1. Advances in wafer, cell and module manufacturing processes.
2. Better cell efficiencies.
3. Lower electrical conversion losses.
4. Lower installation and maintenance cost.
5. Falling BOS costs.

10 years ago, in 2009, the total cost of a solar panel installation was $8.50 per watt. The solar industries today look very different in addition to solar panel efficiency increasing dramatically, solar panel producers have significantly improved and increased their manufacturing processes. Solar installers, too, can deploy solar PV across the United States more efficiently now than they could ten years ago. The result, the price of solar has fallen by over 60 percent, to just $3.05/watt.

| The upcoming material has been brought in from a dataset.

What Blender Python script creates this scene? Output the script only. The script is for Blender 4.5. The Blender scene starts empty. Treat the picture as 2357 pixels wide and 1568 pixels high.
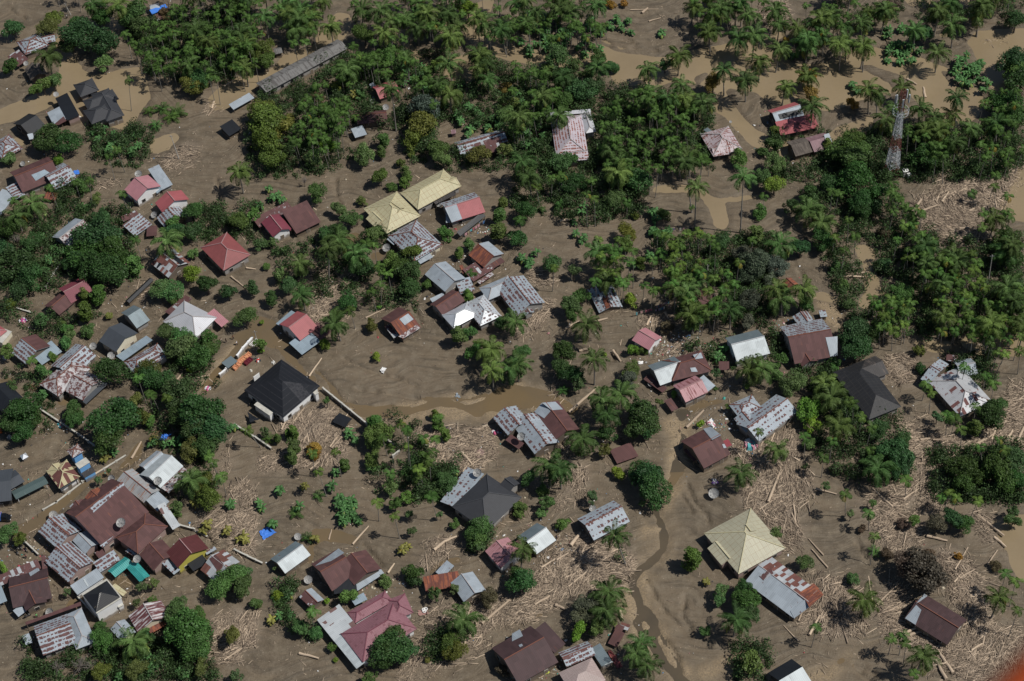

There is an evidence that solar prices are continuing to fall. From the second half of 2018 to the first half of 2019, prices featured in quotes to homeowners on the Energy Sage Solar Marketplace fell by 2.2%.[10]

Conclusion

Solar photovoltaic technology is a promising as well as environment friendly, safe, renewable energy source moving in the direction of the future. PV technology looks like the best suitable energy source for low scale power generation, such as homes, since the 'efficiency and manufacturing costs have not reached the point that photovoltaic power generation can replace conventional coal-, gas-, and nuclear-powered generating facilities.' [11] People should continue looking and seeking technological advancements and calling for government policies that will help to drive the costs of the technology to a level that makes it economically efficient to replace exhaustible and non-renewable fuel sources which are ultimately responsible for degradation of environment.